» Goal:
Return the first line, the line containing "COL = S.collection", and every line between them, exactly as they stand.

Scene script records:
----

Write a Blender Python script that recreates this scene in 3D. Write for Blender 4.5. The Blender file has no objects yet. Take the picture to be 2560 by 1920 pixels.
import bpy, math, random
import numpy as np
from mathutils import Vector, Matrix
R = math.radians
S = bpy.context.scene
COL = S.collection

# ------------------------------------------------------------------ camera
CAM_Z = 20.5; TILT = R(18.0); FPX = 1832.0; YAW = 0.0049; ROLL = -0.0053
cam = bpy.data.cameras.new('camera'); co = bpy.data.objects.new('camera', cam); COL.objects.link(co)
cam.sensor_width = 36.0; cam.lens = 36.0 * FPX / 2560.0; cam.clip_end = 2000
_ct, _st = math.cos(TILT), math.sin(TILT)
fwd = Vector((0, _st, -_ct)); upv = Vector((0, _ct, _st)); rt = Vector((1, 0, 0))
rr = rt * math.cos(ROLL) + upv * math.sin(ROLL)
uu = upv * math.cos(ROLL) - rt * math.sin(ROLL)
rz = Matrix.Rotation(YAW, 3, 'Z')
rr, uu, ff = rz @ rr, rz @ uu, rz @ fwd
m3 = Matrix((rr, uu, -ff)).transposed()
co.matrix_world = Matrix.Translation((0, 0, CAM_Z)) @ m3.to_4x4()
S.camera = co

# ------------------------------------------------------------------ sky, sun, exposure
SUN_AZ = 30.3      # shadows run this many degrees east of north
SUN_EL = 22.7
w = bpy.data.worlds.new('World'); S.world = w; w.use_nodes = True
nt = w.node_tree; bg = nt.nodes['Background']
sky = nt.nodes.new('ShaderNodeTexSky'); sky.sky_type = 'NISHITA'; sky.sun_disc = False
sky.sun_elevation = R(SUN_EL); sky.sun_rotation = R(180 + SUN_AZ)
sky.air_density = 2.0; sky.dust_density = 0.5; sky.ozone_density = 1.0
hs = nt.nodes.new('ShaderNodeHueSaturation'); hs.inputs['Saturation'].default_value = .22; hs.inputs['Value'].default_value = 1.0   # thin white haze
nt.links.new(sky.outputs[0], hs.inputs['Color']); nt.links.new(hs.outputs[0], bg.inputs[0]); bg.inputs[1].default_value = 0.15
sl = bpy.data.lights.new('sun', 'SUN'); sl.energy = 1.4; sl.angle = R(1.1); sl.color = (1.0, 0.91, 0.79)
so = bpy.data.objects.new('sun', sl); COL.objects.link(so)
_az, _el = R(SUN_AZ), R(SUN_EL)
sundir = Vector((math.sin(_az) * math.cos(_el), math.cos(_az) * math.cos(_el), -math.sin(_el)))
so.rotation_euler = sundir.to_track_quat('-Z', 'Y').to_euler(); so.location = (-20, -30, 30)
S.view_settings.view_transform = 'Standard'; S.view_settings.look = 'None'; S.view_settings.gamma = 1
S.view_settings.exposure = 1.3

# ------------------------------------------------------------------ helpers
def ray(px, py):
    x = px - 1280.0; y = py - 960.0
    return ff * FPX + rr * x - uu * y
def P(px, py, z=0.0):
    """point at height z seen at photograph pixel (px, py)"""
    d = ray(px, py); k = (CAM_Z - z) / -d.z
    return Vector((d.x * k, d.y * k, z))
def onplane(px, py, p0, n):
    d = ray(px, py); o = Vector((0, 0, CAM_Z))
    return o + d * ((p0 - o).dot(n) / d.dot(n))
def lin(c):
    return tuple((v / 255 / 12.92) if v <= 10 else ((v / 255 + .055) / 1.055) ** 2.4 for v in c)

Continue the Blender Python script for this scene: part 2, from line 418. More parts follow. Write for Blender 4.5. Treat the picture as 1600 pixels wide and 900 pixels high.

----

» Completed exercise:
Write a Blender Python script that recreates this scene in 3D. Write for Blender 4.5. The Blender file has no objects yet. Take the picture to be 2560 by 1920 pixels.
import bpy, math, random
import numpy as np
from mathutils import Vector, Matrix
R = math.radians
S = bpy.context.scene
COL = S.collection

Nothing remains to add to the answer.